====== RECORD EXCERPTS
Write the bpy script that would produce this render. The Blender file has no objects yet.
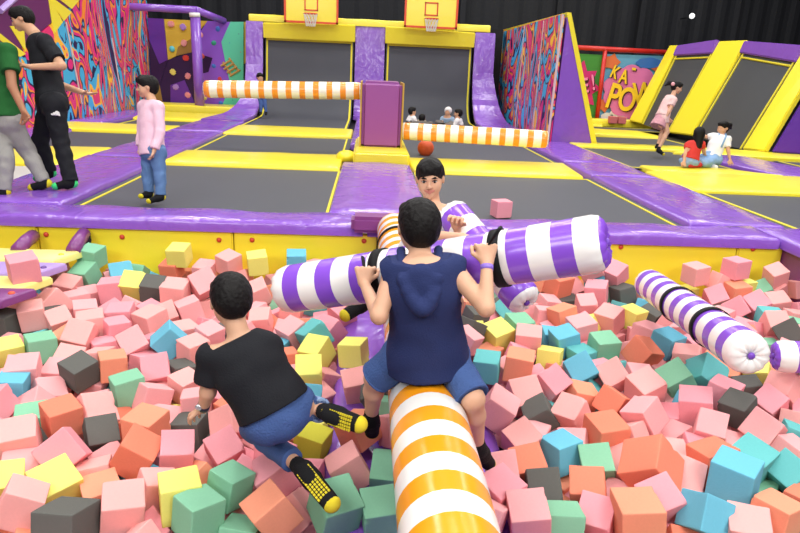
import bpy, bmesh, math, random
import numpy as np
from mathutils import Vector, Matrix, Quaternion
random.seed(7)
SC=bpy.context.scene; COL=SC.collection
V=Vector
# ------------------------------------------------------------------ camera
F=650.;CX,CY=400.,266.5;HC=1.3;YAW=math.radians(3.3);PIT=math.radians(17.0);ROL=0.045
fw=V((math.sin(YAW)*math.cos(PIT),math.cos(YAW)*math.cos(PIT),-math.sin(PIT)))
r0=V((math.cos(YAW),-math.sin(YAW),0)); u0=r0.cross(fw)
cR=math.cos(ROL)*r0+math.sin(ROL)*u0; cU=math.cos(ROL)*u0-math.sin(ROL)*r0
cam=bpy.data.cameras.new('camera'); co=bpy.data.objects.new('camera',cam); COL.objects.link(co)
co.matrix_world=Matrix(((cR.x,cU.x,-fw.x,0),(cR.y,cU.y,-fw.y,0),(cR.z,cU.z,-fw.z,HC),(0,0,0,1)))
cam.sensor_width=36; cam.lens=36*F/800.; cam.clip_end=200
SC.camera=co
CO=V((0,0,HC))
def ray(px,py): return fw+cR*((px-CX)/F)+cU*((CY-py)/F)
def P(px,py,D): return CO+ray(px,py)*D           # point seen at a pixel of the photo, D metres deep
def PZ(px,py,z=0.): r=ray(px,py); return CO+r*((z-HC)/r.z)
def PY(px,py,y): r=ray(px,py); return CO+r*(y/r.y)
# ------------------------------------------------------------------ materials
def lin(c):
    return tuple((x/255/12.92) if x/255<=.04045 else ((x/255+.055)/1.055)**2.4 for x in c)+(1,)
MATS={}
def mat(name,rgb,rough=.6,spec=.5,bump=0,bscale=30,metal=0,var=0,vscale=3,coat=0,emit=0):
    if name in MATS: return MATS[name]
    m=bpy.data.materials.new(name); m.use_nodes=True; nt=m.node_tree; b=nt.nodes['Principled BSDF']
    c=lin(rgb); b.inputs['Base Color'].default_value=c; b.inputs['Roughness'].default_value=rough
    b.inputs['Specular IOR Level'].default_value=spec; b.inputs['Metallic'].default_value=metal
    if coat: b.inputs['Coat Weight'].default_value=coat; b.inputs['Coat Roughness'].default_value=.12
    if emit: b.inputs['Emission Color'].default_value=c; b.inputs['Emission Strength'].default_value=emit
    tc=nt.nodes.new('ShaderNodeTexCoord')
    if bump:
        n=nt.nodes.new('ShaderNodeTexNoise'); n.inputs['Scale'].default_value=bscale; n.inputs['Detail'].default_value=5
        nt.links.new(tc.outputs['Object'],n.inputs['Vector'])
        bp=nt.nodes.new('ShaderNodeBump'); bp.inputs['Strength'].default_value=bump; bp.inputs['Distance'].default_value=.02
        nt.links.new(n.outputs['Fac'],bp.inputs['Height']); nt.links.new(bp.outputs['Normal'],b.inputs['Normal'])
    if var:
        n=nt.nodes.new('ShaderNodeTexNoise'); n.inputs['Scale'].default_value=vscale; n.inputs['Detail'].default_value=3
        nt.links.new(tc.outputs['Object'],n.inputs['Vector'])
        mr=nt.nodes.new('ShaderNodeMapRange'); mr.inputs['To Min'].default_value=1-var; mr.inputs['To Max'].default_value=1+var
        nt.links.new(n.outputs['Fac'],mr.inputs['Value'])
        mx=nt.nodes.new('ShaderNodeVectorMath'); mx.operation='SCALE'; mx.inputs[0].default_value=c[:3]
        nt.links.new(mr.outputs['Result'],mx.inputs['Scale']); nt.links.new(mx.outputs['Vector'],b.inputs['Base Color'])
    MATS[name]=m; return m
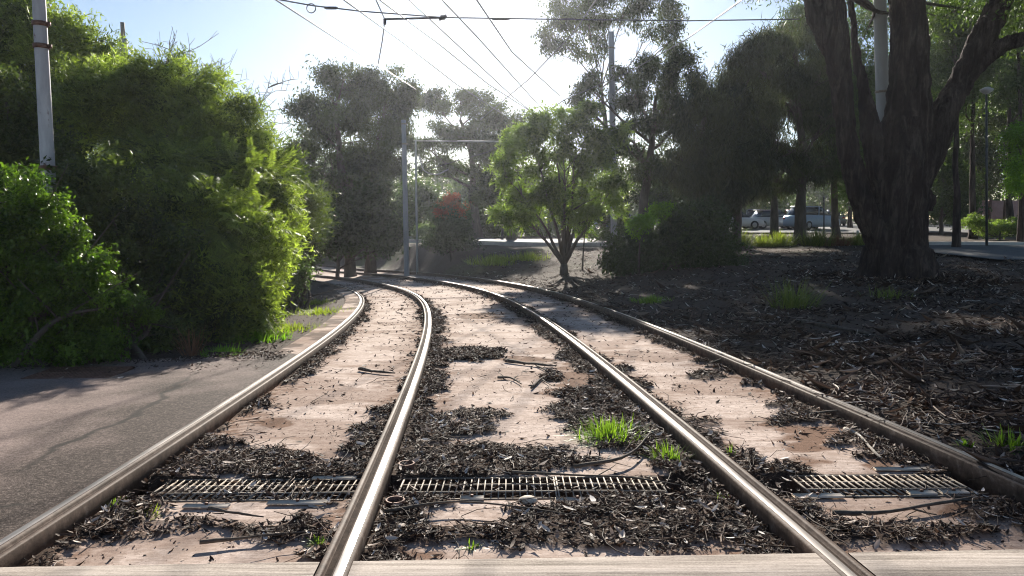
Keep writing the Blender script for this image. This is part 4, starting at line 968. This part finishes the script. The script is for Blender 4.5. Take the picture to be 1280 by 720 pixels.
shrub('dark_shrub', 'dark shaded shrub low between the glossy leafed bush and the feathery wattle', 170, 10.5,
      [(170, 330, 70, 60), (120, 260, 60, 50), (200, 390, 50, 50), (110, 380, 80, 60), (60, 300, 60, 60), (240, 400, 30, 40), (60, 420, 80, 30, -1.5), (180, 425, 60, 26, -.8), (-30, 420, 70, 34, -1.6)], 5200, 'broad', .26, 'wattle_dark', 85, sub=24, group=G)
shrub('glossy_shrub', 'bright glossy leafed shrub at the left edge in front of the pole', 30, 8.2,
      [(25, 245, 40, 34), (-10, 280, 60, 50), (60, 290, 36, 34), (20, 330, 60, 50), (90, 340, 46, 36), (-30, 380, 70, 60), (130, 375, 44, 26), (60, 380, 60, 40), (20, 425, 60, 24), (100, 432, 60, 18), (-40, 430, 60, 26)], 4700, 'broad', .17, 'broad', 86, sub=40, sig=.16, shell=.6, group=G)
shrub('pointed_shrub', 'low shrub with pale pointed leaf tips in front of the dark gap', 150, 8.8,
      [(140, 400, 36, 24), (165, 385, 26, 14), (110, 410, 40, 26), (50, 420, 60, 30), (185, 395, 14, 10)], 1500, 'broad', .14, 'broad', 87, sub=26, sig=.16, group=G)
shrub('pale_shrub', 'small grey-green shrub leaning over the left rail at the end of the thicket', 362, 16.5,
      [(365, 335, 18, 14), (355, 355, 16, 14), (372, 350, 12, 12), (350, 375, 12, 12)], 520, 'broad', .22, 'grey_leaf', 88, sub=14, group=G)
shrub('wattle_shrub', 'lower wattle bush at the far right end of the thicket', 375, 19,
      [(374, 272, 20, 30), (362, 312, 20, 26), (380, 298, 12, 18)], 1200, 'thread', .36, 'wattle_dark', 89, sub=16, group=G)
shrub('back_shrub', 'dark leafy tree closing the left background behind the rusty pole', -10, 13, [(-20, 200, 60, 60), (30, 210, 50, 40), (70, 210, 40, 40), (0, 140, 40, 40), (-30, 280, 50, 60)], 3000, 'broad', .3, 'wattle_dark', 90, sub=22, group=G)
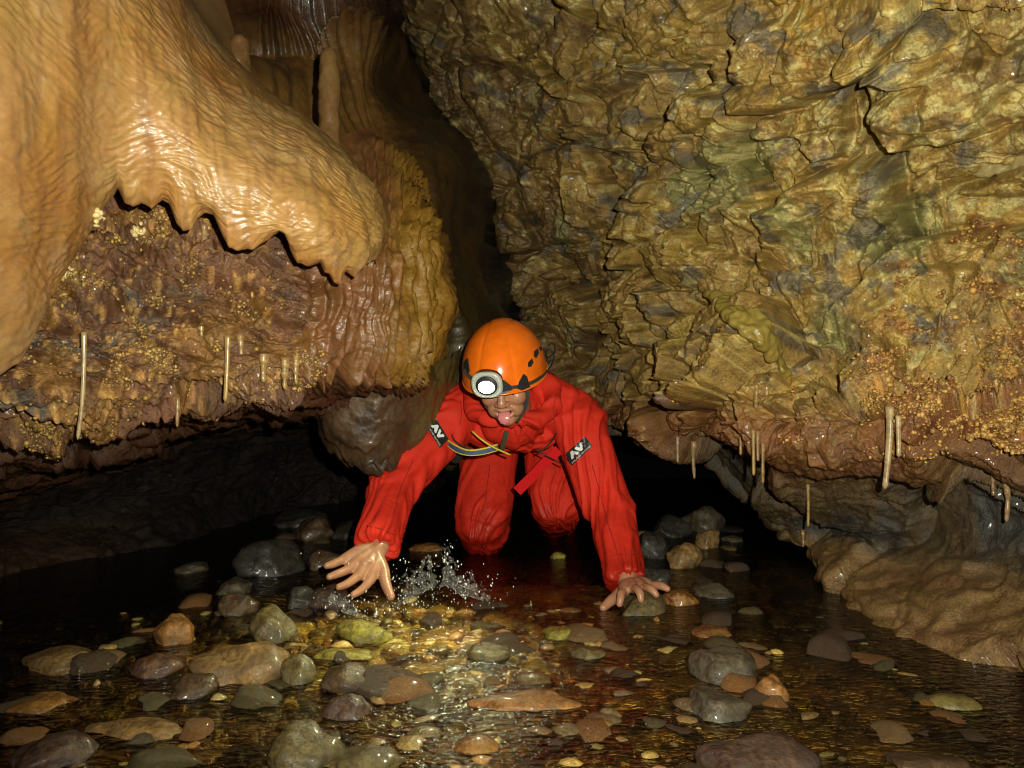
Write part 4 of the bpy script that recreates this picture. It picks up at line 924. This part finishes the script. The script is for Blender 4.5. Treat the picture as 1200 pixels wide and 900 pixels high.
============
▶ SET EXERCISE:
Repeat all the data as it stands, dropping any images it holds.

▶ WRITTEN REPLY:
Write the bpy script that would produce this render. The Blender file has no objects yet.
import bpy, bmesh, math, random
import numpy as np
from mathutils import Vector, Matrix, Quaternion
random.seed(7)
SC=bpy.context.scene; COL=SC.collection
V=Vector
# ------------------------------------------------------------------ camera
F=650.;CX,CY=400.,266.5;HC=1.3;YAW=math.radians(3.3);PIT=math.radians(17.0);ROL=0.045
fw=V((math.sin(YAW)*math.cos(PIT),math.cos(YAW)*math.cos(PIT),-math.sin(PIT)))
r0=V((math.cos(YAW),-math.sin(YAW),0)); u0=r0.cross(fw)
cR=math.cos(ROL)*r0+math.sin(ROL)*u0; cU=math.cos(ROL)*u0-math.sin(ROL)*r0
cam=bpy.data.cameras.new('camera'); co=bpy.data.objects.new('camera',cam); COL.objects.link(co)
co.matrix_world=Matrix(((cR.x,cU.x,-fw.x,0),(cR.y,cU.y,-fw.y,0),(cR.z,cU.z,-fw.z,HC),(0,0,0,1)))
cam.sensor_width=36; cam.lens=36*F/800.; cam.clip_end=200
SC.camera=co
CO=V((0,0,HC))
def ray(px,py): return fw+cR*((px-CX)/F)+cU*((CY-py)/F)
def P(px,py,D): return CO+ray(px,py)*D           # point seen at a pixel of the photo, D metres deep
def PZ(px,py,z=0.): r=ray(px,py); return CO+r*((z-HC)/r.z)
def PY(px,py,y): r=ray(px,py); return CO+r*(y/r.y)
# ------------------------------------------------------------------ materials
def lin(c):
    return tuple((x/255/12.92) if x/255<=.04045 else ((x/255+.055)/1.055)**2.4 for x in c)+(1,)
MATS={}
def mat(name,rgb,rough=.6,spec=.5,bump=0,bscale=30,metal=0,var=0,vscale=3,coat=0,emit=0):
    if name in MATS: return MATS[name]
    m=bpy.data.materials.new(name); m.use_nodes=True; nt=m.node_tree; b=nt.nodes['Principled BSDF']
    c=lin(rgb); b.inputs['Base Color'].default_value=c; b.inputs['Roughness'].default_value=rough
    b.inputs['Specular IOR Level'].default_value=spec; b.inputs['Metallic'].default_value=metal
    if coat: b.inputs['Coat Weight'].default_value=coat; b.inputs['Coat Roughness'].default_value=.12
    if emit: b.inputs['Emission Color'].default_value=c; b.inputs['Emission Strength'].default_value=emit
    tc=nt.nodes.new('ShaderNodeTexCoord')
    if bump:
        n=nt.nodes.new('ShaderNodeTexNoise'); n.inputs['Scale'].default_value=bscale; n.inputs['Detail'].default_value=5
        nt.links.new(tc.outputs['Object'],n.inputs['Vector'])
        bp=nt.nodes.new('ShaderNodeBump'); bp.inputs['Strength'].default_value=bump; bp.inputs['Distance'].default_value=.02
        nt.links.new(n.outputs['Fac'],bp.inputs['Height']); nt.links.new(bp.outputs['Normal'],b.inputs['Normal'])
    if var:
        n=nt.nodes.new('ShaderNodeTexNoise'); n.inputs['Scale'].default_value=vscale; n.inputs['Detail'].default_value=3
        nt.links.new(tc.outputs['Object'],n.inputs['Vector'])
        mr=nt.nodes.new('ShaderNodeMapRange'); mr.inputs['To Min'].default_value=1-var; mr.inputs['To Max'].default_value=1+var
        nt.links.new(n.outputs['Fac'],mr.inputs['Value'])
        mx=nt.nodes.new('ShaderNodeVectorMath'); mx.operation='SCALE'; mx.inputs[0].default_value=c[:3]
        nt.links.new(mr.outputs['Result'],mx.inputs['Scale']); nt.links.new(mx.outputs['Vector'],b.inputs['Base Color'])
    MATS[name]=m; return m
Keep writing the Blender script for this image. This is part 4, starting at line 968. This part finishes the script. The script is for Blender 4.5. Take the picture to be 1280 by 720 pixels.
shrub('dark_shrub', 'dark shaded shrub low between the glossy leafed bush and the feathery wattle', 170, 10.5,
      [(170, 330, 70, 60), (120, 260, 60, 50), (200, 390, 50, 50), (110, 380, 80, 60), (60, 300, 60, 60), (240, 400, 30, 40), (60, 420, 80, 30, -1.5), (180, 425, 60, 26, -.8), (-30, 420, 70, 34, -1.6)], 5200, 'broad', .26, 'wattle_dark', 85, sub=24, group=G)
shrub('glossy_shrub', 'bright glossy leafed shrub at the left edge in front of the pole', 30, 8.2,
      [(25, 245, 40, 34), (-10, 280, 60, 50), (60, 290, 36, 34), (20, 330, 60, 50), (90, 340, 46, 36), (-30, 380, 70, 60), (130, 375, 44, 26), (60, 380, 60, 40), (20, 425, 60, 24), (100, 432, 60, 18), (-40, 430, 60, 26)], 4700, 'broad', .17, 'broad', 86, sub=40, sig=.16, shell=.6, group=G)
shrub('pointed_shrub', 'low shrub with pale pointed leaf tips in front of the dark gap', 150, 8.8,
      [(140, 400, 36, 24), (165, 385, 26, 14), (110, 410, 40, 26), (50, 420, 60, 30), (185, 395, 14, 10)], 1500, 'broad', .14, 'broad', 87, sub=26, sig=.16, group=G)
shrub('pale_shrub', 'small grey-green shrub leaning over the left rail at the end of the thicket', 362, 16.5,
      [(365, 335, 18, 14), (355, 355, 16, 14), (372, 350, 12, 12), (350, 375, 12, 12)], 520, 'broad', .22, 'grey_leaf', 88, sub=14, group=G)
shrub('wattle_shrub', 'lower wattle bush at the far right end of the thicket', 375, 19,
      [(374, 272, 20, 30), (362, 312, 20, 26), (380, 298, 12, 18)], 1200, 'thread', .36, 'wattle_dark', 89, sub=16, group=G)
shrub('back_shrub', 'dark leafy tree closing the left background behind the rusty pole', -10, 13, [(-20, 200, 60, 60), (30, 210, 50, 40), (70, 210, 40, 40), (0, 140, 40, 40), (-30, 280, 50, 60)], 3000, 'broad', .3, 'wattle_dark', 90, sub=22, group=G)
Write part 4 of the bpy script that recreates this picture. It picks up at line 924. This part finishes the script. The script is for Blender 4.5. Treat the picture as 1200 pixels wide and 900 pixels high.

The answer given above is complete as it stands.